[Scene script records]
********

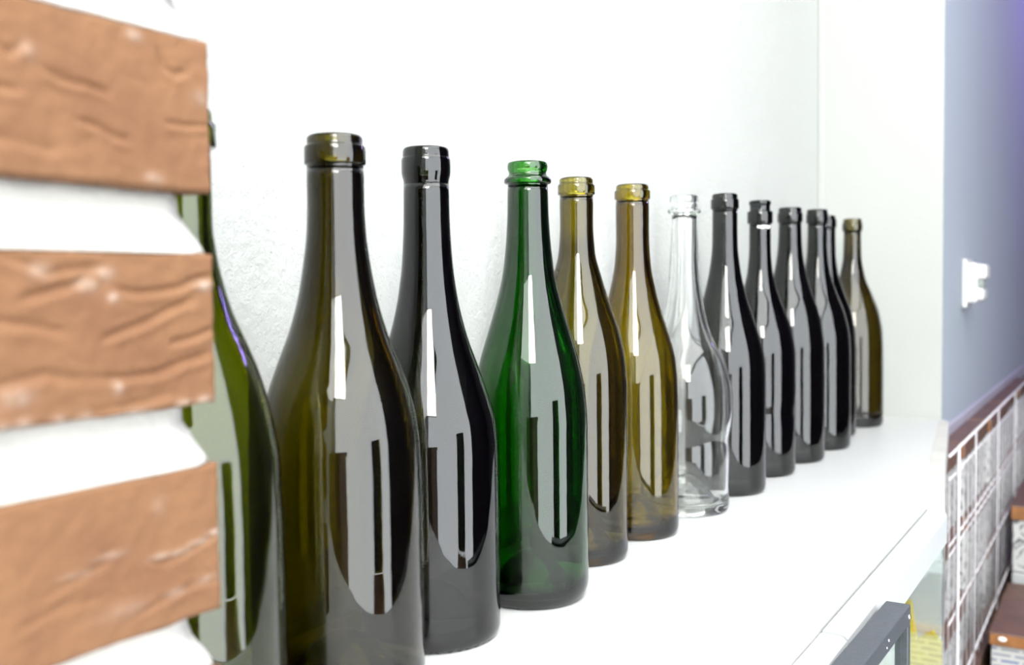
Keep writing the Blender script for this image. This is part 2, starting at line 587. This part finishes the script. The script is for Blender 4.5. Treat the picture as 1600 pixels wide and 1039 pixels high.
S('champagne_bottle', 'emerald green sparkling wine bottle with a flared lip and collar', 0.594, -0.006,
  [(13.5, 277), (13.9, 257.2), (14.9, 240.6), (17.2, 219.9), (21.8, 199.2), (27.9, 178.5), (33.8, 157.8), (37.5, 137.2), (38.8, 116.5), (38.8, 35.4)],
  [(13.4, 276), (13.4, 277), (14.6, 277.3), (15.6, 278.0), (15.8, 279), (15.7, 280.3), (15.0, 281.2), (13.3, 282.6), (12.5, 284), (12.6, 285.4), (13.2, 286.6), (13.5, 288), (13.5, 289.4)], 0.292, 'green', heel=0.014)
S('wine_bottle', 'pale amber-olive wine bottle right behind the emerald green one', 0.7014, 0.0132,
  [(12.9, 275.2), (12.8, 256.6), (14.1, 235.1), (18.9, 216.4), (24.7, 197.2), (32.7, 173.6), (36.8, 152.4), (38.1, 131), (38.1, 34.5)],
  ring(278.5, 287, 292, 12.8, 14.2, 12.9), 0.292, 'light')
S('wine_bottle', 'golden olive wine bottle just before the clear glass bottle', 0.7938, 0.0082,
  [(14, 277.6), (14, 249.5), (15.3, 227.7), (19.3, 205.9), (25, 184.1), (31.4, 164.4), (35.6, 147.1), (37.2, 129.5), (37.8, 99), (37.8, 17.4)],
  ring(281, 289, 293.9, 13.6, 15.0, 13.6), 0.2939, 'amber')
S('clear_bottle', 'clear colourless glass bottle with a waisted lower body', 0.8974, 0.0026,
  [(11.5, 271.9), (13.0, 241.2), (14.9, 212.3), (18.9, 183.5), (25.8, 159.5), (35.4, 140.6), (41.5, 121.4), (43.7, 106.9), (43.9, 90.3), (42.0, 76), (40.2, 64.1), (41.0, 52.2), (40.8, 38.4), (40.4, 16)],
  [(11.5, 273), (11.5, 274.5), (13.4, 275), (15.0, 276.0), (15.2, 277.6), (14.6, 279), (12.6, 280.2), (12.2, 282), (12.3, 284.5), (13.1, 286), (13.3, 287.5), (13.1, 290)], 0.2921, 'clear', heel=0.007)
S('wine_bottle', 'dark green-black wine bottle right behind the clear glass bottle', 1.0021, 0.0004,
  [(12.5, 283.1), (12.8, 250), (14.8, 229), (18.3, 209.8), (26.4, 181.5), (34.3, 157.8), (39, 139.1), (40.6, 115.2), (40.6, 11.1)],
  ring(285, 295.5, 300.8, 12.5, 14.0, 12.7), 0.3008, 'dark')
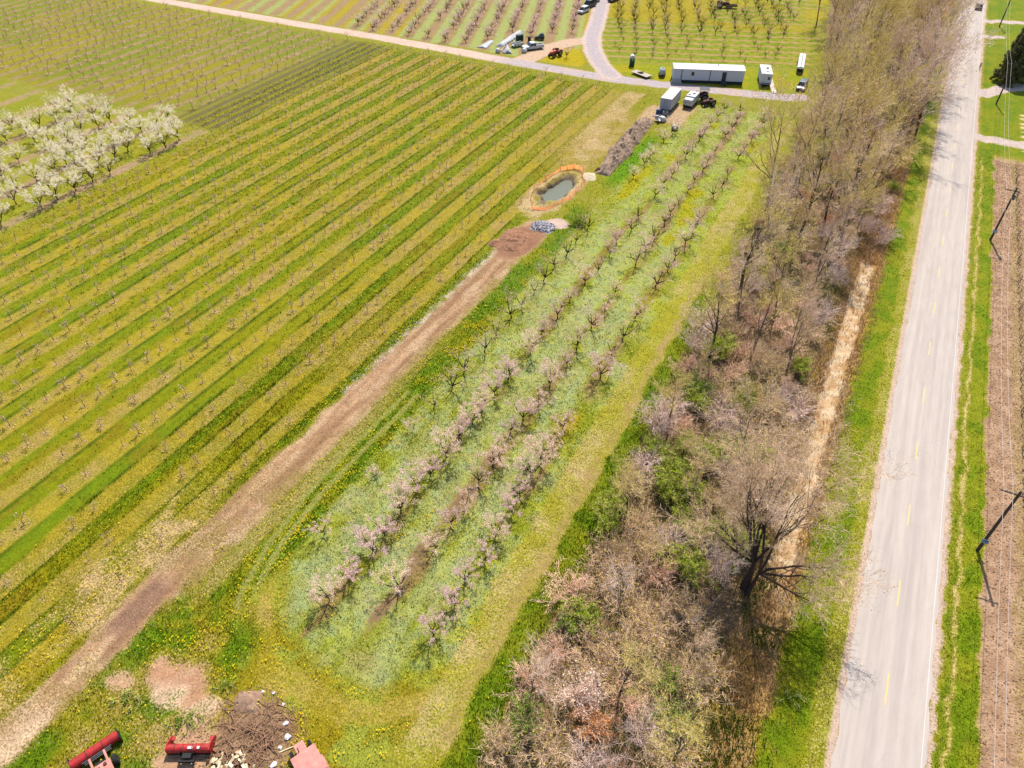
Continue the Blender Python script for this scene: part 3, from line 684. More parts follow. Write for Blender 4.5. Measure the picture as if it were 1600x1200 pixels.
tag(bpy.data.objects.new('fruit_saplings', me), 'far rows of young fruit saplings in the striped field', kind='stuff'); COL.objects.link(bpy.data.objects['fruit_saplings'])

# --- old peach orchard: dark vase-shaped trees, more or less in bloom
def vase(seed, bloom, blossom, sz=.11, h=1.0, twig=None, open_=.62):
    rg = random.Random(seed); ng = np.random.default_rng(seed); segs = []
    grow(rg, segs, vec(0, 0, -.1), vec(rg.gauss(0, .12), rg.gauss(0, .12), 1), .75*h, .12*h, 0, dict(n=[2], wob=[.08], up=[0], start=[9], kids=[0], ang=[0], ratio=[0], rr=.7, rmin=.02))
    p = segs[-1][1]; nl = rg.choice((4, 4, 5)); a0 = rg.uniform(0, 6.28)
    P = dict(n=[4, 3, 3, 2], wob=[.13, .15, .16, .15], up=[.1, .1, .08, .05], start=[.5, .34, .34], kids=[1.6, 1.8, 1.9], ang=[.75, .75, .7], ratio=[.58, .6, .6], rr=.75, rmin=.01, minz=-.05)
    for k in range(nl):
        a = a0+6.283*k/nl+rg.gauss(0, .25); an = open_*rg.uniform(.75, 1.3)+.15
        grow(rg, segs, p, vec(math.cos(a)*math.sin(an), math.sin(a)*math.sin(an), math.cos(an)), 1.75*h*rg.uniform(.75, 1.15), .085*h, 0, P)
    big = [s[:4] for s in segs if s[2] > .028]; fine = [s[:4] for s in segs if s[2] <= .028]
    trunk = mesh2('trunk', [(*seg_mesh('s', big, 6), 0)], [M_DARKBARK])
    pc = [(*seg_mesh('s', fine, 3), 0)]
    if bloom: pc.append((*leaf_cards(ng, fine, bloom, sz, .09), 1))
    crown = mesh2('crown', pc, [twig or M_DARKBARK, blossom])
    return [('trunk', trunk), ('crown', crown)]
PEACH = [('peach_tree', 'tree', vase(200+i, bl, bm, sz, 1.0, tw)) for i, (bl, bm, sz, tw) in enumerate([(2400, M_PINK, .07, M_PTWIG), (1800, M_PINK, .07, M_PTWIG), (1200, M_PINK2, .07, M_PTWIG), (800, M_PINK, .07, M_PTWIG), (480, M_PINK, .07, M_TWIG[0]), (110, M_PINK2, .07, M_TWIG[0]), (2000, M_PINK2, .07, M_PTWIG)])]
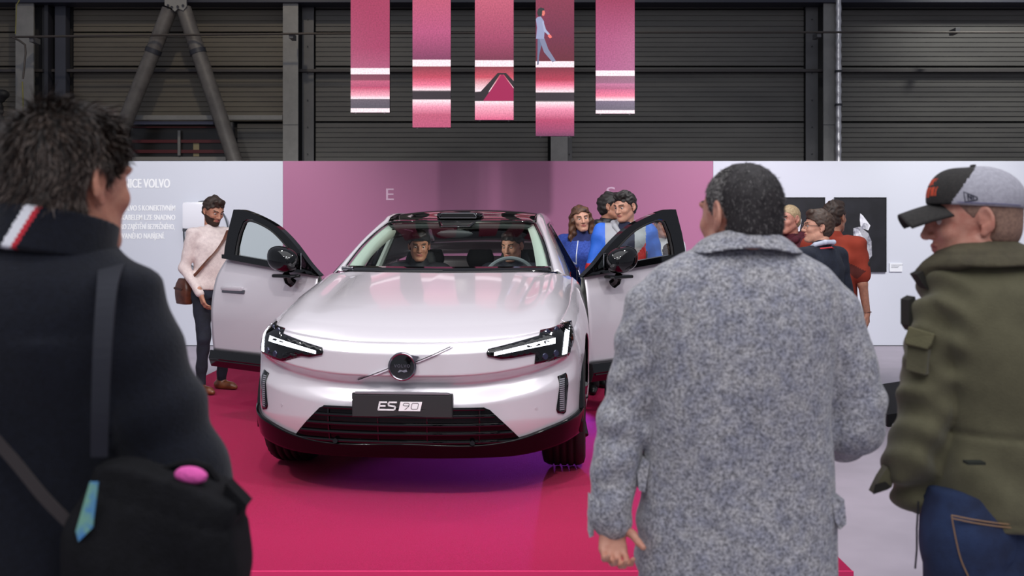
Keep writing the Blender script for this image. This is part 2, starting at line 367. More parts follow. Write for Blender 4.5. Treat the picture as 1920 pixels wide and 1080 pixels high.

********

Directions: Extract from the listing above the lines between the line containing "Continue the Blender" and the line containing "tag(bpy.data.objects.new('fruit_saplings', me), 'far", keeping both of those lines. Output nothing else.

Task result:
Continue the Blender Python script for this scene: part 3, from line 684. More parts follow. Write for Blender 4.5. Measure the picture as if it were 1600x1200 pixels.
tag(bpy.data.objects.new('fruit_saplings', me), 'far rows of young fruit saplings in the striped field', kind='stuff'); COL.objects.link(bpy.data.objects['fruit_saplings'])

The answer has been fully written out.